#### [Provided data]

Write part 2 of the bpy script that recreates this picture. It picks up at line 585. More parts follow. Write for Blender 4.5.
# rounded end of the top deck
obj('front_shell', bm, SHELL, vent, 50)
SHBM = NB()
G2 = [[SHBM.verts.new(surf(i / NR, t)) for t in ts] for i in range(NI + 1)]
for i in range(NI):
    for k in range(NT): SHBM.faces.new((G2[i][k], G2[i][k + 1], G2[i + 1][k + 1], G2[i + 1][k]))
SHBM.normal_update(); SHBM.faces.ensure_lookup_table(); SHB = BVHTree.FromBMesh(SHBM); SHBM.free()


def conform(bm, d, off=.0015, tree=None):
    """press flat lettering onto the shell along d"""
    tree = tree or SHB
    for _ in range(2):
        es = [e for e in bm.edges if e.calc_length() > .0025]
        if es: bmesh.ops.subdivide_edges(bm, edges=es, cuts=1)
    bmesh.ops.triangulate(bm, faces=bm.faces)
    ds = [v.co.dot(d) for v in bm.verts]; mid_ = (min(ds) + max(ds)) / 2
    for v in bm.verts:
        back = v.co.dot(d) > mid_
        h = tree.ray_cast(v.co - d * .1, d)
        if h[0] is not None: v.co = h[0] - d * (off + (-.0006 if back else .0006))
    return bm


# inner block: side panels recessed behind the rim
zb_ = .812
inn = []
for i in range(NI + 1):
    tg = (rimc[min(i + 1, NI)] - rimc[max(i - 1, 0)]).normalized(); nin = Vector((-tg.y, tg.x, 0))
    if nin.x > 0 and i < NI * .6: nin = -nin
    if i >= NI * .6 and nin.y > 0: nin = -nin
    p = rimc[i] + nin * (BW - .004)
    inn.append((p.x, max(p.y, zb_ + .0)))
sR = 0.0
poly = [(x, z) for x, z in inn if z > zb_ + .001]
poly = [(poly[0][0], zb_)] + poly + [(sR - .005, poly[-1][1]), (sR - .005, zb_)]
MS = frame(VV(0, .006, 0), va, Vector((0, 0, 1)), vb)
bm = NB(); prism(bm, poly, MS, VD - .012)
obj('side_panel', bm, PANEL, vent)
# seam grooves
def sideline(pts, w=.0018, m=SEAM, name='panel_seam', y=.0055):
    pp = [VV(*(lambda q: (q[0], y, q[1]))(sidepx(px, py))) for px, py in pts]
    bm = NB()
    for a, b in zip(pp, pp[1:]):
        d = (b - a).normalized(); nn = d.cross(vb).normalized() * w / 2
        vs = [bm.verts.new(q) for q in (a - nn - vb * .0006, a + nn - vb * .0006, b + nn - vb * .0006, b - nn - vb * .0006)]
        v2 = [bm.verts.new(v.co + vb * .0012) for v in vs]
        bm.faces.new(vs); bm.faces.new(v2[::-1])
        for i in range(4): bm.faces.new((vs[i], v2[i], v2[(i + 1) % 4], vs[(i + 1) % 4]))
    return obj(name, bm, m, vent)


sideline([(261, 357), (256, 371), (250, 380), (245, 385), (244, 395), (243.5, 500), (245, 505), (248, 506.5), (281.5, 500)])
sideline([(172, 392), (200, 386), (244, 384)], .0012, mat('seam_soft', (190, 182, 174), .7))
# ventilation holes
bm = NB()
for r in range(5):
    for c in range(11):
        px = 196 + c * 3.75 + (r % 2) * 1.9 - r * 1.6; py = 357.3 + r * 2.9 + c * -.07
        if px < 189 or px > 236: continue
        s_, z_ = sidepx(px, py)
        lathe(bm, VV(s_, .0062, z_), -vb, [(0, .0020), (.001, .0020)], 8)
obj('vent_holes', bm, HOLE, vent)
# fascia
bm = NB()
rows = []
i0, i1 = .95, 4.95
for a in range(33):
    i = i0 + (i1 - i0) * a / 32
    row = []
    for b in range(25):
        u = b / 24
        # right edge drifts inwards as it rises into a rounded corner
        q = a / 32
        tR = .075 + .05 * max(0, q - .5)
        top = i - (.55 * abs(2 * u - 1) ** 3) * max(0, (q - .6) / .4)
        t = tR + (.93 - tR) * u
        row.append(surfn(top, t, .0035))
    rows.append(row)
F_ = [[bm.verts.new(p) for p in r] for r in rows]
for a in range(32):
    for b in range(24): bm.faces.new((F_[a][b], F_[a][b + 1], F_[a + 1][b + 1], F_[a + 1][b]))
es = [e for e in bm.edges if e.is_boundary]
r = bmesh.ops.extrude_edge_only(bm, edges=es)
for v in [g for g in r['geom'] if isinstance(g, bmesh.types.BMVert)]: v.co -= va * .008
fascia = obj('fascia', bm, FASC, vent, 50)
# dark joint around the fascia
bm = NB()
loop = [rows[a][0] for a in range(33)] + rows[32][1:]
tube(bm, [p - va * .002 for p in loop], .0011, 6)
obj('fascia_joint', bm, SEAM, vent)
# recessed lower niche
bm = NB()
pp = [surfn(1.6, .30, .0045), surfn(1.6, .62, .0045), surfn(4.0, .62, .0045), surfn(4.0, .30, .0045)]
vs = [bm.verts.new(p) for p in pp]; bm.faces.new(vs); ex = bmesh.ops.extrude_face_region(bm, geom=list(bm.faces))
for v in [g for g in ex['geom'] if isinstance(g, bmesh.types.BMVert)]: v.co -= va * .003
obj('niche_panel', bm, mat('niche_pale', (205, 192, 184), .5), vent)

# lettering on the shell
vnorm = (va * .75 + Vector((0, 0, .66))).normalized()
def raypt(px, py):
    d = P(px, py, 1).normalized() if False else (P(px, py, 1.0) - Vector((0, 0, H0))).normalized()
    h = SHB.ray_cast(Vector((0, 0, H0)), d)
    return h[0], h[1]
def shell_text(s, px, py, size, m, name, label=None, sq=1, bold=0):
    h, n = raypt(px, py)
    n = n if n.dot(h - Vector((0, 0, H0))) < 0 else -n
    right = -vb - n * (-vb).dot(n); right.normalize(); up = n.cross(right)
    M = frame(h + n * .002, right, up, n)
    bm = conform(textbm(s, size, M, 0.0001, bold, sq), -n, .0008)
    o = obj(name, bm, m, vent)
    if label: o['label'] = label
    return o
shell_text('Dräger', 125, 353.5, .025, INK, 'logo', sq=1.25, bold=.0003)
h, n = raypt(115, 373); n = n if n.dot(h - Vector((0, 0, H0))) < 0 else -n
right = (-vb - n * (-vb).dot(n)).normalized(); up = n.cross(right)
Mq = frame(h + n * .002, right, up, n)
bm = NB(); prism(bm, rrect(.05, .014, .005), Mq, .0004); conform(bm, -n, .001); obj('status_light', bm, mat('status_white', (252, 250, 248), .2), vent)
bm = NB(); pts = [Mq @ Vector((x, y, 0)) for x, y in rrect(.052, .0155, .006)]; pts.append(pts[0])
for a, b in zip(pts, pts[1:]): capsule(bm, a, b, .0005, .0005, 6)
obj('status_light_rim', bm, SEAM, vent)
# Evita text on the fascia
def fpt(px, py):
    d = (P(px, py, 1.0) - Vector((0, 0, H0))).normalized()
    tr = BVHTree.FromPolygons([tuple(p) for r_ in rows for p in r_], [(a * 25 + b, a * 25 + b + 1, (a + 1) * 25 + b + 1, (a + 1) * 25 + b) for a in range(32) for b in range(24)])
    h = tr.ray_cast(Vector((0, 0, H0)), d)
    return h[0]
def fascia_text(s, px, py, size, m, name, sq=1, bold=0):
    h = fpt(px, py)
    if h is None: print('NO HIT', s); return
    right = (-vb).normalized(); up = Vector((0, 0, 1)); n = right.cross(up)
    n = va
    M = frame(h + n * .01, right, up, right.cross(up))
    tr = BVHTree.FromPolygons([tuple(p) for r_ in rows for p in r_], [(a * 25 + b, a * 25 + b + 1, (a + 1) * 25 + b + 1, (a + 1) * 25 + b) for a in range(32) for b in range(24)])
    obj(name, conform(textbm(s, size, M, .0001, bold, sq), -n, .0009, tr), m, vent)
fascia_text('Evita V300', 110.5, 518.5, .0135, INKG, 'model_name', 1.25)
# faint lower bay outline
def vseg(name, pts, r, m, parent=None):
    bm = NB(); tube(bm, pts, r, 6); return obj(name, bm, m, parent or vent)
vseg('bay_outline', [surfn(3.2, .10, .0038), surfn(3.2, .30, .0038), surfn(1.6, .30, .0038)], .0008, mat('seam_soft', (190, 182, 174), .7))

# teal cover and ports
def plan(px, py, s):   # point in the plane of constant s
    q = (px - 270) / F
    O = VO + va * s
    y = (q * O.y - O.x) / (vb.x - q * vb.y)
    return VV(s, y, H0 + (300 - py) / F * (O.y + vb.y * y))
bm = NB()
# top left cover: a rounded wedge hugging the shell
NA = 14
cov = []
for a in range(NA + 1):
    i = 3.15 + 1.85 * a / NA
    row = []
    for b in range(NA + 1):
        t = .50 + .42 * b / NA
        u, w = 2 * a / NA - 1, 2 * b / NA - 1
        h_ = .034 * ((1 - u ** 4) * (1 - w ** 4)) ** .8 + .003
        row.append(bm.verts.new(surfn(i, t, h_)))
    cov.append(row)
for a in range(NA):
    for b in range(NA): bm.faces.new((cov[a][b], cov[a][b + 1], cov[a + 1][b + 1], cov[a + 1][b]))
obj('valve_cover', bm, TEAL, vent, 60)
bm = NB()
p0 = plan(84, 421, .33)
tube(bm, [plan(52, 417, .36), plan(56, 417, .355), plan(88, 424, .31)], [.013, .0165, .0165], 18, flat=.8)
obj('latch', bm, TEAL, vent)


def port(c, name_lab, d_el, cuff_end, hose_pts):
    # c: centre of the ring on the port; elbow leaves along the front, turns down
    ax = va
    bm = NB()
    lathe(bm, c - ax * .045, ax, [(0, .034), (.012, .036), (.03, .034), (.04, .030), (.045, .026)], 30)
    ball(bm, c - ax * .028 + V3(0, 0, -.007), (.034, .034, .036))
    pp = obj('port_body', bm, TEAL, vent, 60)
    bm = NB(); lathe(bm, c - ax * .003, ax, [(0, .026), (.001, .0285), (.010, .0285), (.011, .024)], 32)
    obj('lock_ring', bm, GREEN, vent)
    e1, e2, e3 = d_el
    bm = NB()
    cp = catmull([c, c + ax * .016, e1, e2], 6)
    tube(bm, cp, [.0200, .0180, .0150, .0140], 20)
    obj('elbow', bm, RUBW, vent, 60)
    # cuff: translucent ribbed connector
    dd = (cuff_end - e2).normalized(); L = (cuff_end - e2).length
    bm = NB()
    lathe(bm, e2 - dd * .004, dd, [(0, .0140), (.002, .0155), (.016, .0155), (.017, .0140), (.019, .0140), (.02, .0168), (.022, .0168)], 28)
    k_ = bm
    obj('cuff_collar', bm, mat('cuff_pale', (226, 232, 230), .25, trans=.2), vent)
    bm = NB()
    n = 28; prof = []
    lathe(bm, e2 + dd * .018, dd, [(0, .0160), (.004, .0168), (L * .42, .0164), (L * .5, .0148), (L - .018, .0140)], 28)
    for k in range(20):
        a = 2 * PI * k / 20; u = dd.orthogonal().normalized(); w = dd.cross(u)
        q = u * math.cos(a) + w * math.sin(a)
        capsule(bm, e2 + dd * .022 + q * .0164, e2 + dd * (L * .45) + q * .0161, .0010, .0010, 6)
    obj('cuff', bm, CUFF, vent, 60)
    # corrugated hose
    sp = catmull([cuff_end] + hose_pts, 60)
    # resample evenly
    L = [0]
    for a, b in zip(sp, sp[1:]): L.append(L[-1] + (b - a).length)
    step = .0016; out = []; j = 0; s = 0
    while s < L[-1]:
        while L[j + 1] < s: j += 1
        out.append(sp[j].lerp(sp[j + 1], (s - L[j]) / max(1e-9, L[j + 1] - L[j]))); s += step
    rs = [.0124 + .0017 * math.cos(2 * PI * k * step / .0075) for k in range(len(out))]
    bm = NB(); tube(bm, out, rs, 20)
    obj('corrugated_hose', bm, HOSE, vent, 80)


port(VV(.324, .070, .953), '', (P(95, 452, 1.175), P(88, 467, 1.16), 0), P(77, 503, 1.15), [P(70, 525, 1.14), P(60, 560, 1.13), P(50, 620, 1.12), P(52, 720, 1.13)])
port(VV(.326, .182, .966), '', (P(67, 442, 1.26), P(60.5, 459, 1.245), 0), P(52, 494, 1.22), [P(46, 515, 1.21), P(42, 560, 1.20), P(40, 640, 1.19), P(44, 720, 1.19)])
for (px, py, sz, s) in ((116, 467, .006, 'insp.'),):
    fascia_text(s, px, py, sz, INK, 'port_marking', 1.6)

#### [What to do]
Your answer should be exactly the lines of the data above, from the first through the line containing "SHBM.normal_update(); SHBM.faces.ensure_lookup_table(); SHB".

#### [Correct response]
Write part 2 of the bpy script that recreates this picture. It picks up at line 585. More parts follow. Write for Blender 4.5.
# rounded end of the top deck
obj('front_shell', bm, SHELL, vent, 50)
SHBM = NB()
G2 = [[SHBM.verts.new(surf(i / NR, t)) for t in ts] for i in range(NI + 1)]
for i in range(NI):
    for k in range(NT): SHBM.faces.new((G2[i][k], G2[i][k + 1], G2[i + 1][k + 1], G2[i + 1][k]))
SHBM.normal_update(); SHBM.faces.ensure_lookup_table(); SHB = BVHTree.FromBMesh(SHBM); SHBM.free()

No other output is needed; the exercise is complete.